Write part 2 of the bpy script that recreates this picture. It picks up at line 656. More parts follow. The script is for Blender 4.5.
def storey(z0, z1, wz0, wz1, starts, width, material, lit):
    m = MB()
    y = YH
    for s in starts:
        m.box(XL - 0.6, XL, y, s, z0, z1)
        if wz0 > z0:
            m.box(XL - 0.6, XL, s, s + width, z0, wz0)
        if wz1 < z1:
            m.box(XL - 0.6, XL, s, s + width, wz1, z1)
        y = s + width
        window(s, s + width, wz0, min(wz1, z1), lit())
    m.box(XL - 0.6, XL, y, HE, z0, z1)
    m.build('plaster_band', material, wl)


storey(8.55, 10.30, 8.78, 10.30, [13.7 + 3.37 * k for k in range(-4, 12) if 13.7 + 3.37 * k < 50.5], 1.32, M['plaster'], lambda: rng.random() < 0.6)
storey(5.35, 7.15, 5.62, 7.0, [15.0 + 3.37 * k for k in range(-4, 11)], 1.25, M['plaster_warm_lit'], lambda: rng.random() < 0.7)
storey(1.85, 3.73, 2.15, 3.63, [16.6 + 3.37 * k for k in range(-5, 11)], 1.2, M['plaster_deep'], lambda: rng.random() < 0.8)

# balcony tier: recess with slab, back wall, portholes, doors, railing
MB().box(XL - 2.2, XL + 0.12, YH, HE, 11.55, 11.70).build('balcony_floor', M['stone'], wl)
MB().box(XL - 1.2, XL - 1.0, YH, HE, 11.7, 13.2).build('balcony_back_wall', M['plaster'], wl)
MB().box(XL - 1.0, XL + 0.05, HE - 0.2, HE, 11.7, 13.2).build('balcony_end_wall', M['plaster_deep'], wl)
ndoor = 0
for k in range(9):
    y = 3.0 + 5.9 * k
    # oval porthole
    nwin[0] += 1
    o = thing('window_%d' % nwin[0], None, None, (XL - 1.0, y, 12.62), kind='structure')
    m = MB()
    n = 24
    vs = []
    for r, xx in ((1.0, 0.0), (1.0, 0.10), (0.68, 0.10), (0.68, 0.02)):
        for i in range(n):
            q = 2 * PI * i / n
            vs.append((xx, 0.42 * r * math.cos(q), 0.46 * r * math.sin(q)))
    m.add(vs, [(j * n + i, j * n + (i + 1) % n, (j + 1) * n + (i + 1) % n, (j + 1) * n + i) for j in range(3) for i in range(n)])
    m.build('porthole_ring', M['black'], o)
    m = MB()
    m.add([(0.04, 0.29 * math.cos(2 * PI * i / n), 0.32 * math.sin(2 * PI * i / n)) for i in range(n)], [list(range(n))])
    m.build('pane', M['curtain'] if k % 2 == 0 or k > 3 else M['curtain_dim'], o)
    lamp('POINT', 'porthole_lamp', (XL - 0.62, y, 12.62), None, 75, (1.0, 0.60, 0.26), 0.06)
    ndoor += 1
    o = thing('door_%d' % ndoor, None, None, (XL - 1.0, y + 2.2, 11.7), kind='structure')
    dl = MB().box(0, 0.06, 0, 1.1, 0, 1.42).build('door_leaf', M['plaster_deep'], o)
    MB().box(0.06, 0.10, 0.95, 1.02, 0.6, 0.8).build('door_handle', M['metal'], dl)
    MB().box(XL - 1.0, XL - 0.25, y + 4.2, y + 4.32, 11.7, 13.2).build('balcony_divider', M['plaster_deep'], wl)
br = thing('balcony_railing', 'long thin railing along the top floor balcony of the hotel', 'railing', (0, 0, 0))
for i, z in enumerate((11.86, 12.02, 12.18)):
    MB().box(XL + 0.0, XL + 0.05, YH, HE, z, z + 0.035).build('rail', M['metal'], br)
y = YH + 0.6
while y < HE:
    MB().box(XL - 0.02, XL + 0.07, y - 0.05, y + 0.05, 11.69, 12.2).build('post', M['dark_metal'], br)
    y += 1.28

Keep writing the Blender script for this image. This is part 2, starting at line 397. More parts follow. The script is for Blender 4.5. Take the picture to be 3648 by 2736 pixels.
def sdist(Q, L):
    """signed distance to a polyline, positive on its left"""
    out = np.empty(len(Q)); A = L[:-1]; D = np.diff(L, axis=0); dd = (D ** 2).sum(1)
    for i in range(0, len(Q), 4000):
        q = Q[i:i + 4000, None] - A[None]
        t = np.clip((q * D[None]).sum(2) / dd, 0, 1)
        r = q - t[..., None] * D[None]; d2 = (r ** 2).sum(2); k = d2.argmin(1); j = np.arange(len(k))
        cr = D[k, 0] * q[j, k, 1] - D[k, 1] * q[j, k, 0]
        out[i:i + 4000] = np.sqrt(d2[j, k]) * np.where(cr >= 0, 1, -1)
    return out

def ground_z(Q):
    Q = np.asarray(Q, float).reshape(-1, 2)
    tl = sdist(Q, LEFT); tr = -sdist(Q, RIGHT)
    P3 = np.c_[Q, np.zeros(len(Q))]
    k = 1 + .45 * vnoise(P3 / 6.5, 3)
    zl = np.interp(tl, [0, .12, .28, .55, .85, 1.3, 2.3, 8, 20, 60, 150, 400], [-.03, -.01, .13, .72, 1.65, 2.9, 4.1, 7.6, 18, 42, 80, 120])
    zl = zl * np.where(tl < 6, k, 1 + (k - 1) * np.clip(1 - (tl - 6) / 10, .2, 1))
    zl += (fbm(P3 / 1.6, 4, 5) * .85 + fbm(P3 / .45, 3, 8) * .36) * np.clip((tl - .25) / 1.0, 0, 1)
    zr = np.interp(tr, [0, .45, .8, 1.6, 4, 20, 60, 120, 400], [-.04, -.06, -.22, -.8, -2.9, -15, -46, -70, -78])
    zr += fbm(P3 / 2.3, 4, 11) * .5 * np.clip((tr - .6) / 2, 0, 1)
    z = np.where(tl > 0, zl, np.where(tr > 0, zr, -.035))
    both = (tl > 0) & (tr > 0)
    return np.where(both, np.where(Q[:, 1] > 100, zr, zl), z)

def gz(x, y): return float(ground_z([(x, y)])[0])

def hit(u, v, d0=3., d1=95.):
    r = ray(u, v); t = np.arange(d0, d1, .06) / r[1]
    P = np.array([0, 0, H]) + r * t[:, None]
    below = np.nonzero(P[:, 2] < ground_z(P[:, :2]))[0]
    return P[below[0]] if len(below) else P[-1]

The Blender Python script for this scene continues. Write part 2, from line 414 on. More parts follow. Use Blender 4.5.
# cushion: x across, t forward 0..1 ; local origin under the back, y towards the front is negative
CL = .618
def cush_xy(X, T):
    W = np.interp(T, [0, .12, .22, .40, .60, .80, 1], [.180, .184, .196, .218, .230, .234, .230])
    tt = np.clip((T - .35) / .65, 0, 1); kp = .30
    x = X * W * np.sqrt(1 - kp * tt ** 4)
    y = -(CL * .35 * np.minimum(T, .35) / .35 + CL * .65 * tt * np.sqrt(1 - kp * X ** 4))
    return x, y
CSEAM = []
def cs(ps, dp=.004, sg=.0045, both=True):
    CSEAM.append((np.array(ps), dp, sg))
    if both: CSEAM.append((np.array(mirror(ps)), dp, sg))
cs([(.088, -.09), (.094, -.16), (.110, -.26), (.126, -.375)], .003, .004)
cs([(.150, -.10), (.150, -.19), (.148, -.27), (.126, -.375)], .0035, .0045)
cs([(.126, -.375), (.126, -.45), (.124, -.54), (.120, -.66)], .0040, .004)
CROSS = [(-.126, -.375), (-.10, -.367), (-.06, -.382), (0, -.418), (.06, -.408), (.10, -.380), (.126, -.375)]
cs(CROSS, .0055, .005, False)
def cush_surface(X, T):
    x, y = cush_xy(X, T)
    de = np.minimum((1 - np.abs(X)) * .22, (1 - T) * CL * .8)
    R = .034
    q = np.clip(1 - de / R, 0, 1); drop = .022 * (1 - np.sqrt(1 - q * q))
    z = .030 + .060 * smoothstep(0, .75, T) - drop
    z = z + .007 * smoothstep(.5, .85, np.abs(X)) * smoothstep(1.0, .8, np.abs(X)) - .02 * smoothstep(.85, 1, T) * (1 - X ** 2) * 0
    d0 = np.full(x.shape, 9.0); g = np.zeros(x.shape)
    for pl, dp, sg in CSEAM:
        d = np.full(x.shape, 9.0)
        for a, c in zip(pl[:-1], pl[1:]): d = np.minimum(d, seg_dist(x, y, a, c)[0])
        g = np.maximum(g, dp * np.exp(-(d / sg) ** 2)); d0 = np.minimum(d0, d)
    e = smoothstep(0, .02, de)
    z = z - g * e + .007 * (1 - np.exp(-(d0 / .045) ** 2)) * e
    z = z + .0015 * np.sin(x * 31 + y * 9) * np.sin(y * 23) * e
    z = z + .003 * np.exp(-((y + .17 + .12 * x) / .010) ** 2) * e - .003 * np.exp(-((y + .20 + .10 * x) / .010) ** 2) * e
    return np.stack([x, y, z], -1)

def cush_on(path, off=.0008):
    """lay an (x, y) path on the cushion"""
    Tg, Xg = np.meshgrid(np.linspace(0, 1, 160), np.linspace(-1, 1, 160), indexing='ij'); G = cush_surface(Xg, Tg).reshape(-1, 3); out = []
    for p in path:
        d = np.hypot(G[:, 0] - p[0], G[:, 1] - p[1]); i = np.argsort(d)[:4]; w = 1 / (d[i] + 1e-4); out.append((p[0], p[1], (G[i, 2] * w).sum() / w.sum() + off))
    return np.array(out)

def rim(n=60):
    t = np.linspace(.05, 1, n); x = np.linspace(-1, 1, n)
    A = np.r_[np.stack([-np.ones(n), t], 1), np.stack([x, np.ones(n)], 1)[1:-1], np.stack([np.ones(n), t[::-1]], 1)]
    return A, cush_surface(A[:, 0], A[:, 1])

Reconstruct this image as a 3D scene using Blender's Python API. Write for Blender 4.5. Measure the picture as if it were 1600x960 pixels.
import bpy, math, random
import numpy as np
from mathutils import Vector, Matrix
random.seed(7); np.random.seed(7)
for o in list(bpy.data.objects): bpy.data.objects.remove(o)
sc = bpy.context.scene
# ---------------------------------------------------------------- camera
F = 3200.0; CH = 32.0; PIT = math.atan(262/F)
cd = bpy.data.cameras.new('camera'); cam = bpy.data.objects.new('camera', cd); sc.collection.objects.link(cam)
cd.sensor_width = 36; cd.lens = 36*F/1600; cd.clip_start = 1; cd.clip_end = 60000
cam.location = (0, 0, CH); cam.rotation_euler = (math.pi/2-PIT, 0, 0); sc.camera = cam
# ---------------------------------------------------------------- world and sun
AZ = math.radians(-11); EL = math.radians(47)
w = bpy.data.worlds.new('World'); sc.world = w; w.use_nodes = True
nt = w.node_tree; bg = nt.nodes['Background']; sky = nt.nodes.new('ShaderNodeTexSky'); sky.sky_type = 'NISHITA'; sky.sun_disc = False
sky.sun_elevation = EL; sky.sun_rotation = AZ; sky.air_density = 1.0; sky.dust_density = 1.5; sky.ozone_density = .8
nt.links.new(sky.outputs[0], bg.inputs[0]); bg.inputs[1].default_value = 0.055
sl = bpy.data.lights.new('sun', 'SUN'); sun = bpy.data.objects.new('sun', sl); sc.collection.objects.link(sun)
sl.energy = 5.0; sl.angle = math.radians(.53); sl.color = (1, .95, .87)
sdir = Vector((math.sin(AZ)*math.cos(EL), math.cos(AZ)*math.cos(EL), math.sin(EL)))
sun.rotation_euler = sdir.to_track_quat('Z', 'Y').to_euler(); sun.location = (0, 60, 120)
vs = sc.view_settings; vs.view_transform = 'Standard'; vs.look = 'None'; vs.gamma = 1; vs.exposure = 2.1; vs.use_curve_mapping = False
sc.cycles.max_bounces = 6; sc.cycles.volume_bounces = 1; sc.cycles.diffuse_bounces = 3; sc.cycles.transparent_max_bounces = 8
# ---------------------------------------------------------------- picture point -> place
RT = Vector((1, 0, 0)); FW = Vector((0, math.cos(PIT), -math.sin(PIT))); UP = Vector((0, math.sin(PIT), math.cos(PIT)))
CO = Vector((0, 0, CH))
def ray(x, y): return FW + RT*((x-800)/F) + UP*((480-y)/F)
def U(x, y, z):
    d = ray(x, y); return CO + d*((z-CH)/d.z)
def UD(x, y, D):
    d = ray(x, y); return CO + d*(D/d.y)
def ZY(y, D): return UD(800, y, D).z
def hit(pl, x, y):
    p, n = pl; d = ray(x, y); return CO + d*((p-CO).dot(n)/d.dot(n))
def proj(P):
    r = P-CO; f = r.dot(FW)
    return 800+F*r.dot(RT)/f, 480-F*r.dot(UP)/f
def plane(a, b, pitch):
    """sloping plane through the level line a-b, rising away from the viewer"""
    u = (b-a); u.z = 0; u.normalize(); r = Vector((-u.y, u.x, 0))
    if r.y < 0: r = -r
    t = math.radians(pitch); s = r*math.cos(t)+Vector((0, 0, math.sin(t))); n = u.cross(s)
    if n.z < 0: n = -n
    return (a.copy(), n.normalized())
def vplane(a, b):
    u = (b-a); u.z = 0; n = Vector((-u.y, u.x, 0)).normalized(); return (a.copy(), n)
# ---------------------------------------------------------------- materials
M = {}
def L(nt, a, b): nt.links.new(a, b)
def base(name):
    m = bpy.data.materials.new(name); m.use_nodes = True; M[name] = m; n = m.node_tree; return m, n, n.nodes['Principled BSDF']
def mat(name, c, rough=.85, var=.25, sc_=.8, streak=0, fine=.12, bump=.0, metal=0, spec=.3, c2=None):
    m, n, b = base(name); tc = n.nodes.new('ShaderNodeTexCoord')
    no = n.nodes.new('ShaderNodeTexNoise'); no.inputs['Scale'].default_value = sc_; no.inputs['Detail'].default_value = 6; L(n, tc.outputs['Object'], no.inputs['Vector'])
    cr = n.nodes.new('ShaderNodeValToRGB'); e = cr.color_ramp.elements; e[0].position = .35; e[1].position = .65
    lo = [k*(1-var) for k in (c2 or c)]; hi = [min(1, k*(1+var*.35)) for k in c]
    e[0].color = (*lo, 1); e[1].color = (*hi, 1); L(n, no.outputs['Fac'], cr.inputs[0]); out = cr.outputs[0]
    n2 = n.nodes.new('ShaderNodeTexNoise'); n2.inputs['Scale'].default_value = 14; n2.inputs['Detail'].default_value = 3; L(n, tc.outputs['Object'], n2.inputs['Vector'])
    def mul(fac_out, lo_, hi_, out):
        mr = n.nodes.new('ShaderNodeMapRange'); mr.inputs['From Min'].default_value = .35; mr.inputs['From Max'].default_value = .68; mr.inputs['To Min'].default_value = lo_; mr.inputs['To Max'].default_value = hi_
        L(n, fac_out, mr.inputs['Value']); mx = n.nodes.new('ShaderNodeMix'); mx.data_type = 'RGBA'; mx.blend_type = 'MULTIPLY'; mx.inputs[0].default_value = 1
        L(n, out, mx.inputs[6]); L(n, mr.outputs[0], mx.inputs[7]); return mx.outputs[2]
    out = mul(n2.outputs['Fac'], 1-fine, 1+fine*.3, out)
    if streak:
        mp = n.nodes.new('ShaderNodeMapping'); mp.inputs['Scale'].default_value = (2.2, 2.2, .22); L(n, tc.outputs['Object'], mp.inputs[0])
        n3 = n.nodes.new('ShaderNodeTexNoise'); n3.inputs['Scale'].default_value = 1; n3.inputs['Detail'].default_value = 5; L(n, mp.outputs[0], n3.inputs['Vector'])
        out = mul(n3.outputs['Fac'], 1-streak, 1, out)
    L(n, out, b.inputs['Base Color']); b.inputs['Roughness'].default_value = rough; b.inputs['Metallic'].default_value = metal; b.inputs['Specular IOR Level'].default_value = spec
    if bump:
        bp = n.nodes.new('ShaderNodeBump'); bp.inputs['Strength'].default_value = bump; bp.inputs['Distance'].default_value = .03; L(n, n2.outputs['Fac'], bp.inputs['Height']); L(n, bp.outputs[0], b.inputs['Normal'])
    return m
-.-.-
» WHAT YOU SHOULD DO
Nothing but the lines from the line that contains "Keep writing the" through the line that contains "return P[below[0]] if" should be given again, each exactly as it stands, both ends included.

» TASK RESPONSE
Keep writing the Blender script for this image. This is part 2, starting at line 397. More parts follow. The script is for Blender 4.5. Take the picture to be 3648 by 2736 pixels.
def sdist(Q, L):
    """signed distance to a polyline, positive on its left"""
    out = np.empty(len(Q)); A = L[:-1]; D = np.diff(L, axis=0); dd = (D ** 2).sum(1)
    for i in range(0, len(Q), 4000):
        q = Q[i:i + 4000, None] - A[None]
        t = np.clip((q * D[None]).sum(2) / dd, 0, 1)
        r = q - t[..., None] * D[None]; d2 = (r ** 2).sum(2); k = d2.argmin(1); j = np.arange(len(k))
        cr = D[k, 0] * q[j, k, 1] - D[k, 1] * q[j, k, 0]
        out[i:i + 4000] = np.sqrt(d2[j, k]) * np.where(cr >= 0, 1, -1)
    return out

def ground_z(Q):
    Q = np.asarray(Q, float).reshape(-1, 2)
    tl = sdist(Q, LEFT); tr = -sdist(Q, RIGHT)
    P3 = np.c_[Q, np.zeros(len(Q))]
    k = 1 + .45 * vnoise(P3 / 6.5, 3)
    zl = np.interp(tl, [0, .12, .28, .55, .85, 1.3, 2.3, 8, 20, 60, 150, 400], [-.03, -.01, .13, .72, 1.65, 2.9, 4.1, 7.6, 18, 42, 80, 120])
    zl = zl * np.where(tl < 6, k, 1 + (k - 1) * np.clip(1 - (tl - 6) / 10, .2, 1))
    zl += (fbm(P3 / 1.6, 4, 5) * .85 + fbm(P3 / .45, 3, 8) * .36) * np.clip((tl - .25) / 1.0, 0, 1)
    zr = np.interp(tr, [0, .45, .8, 1.6, 4, 20, 60, 120, 400], [-.04, -.06, -.22, -.8, -2.9, -15, -46, -70, -78])
    zr += fbm(P3 / 2.3, 4, 11) * .5 * np.clip((tr - .6) / 2, 0, 1)
    z = np.where(tl > 0, zl, np.where(tr > 0, zr, -.035))
    both = (tl > 0) & (tr > 0)
    return np.where(both, np.where(Q[:, 1] > 100, zr, zl), z)

def gz(x, y): return float(ground_z([(x, y)])[0])

def hit(u, v, d0=3., d1=95.):
    r = ray(u, v); t = np.arange(d0, d1, .06) / r[1]
    P = np.array([0, 0, H]) + r * t[:, None]
    below = np.nonzero(P[:, 2] < ground_z(P[:, :2]))[0]
    return P[below[0]] if len(below) else P[-1]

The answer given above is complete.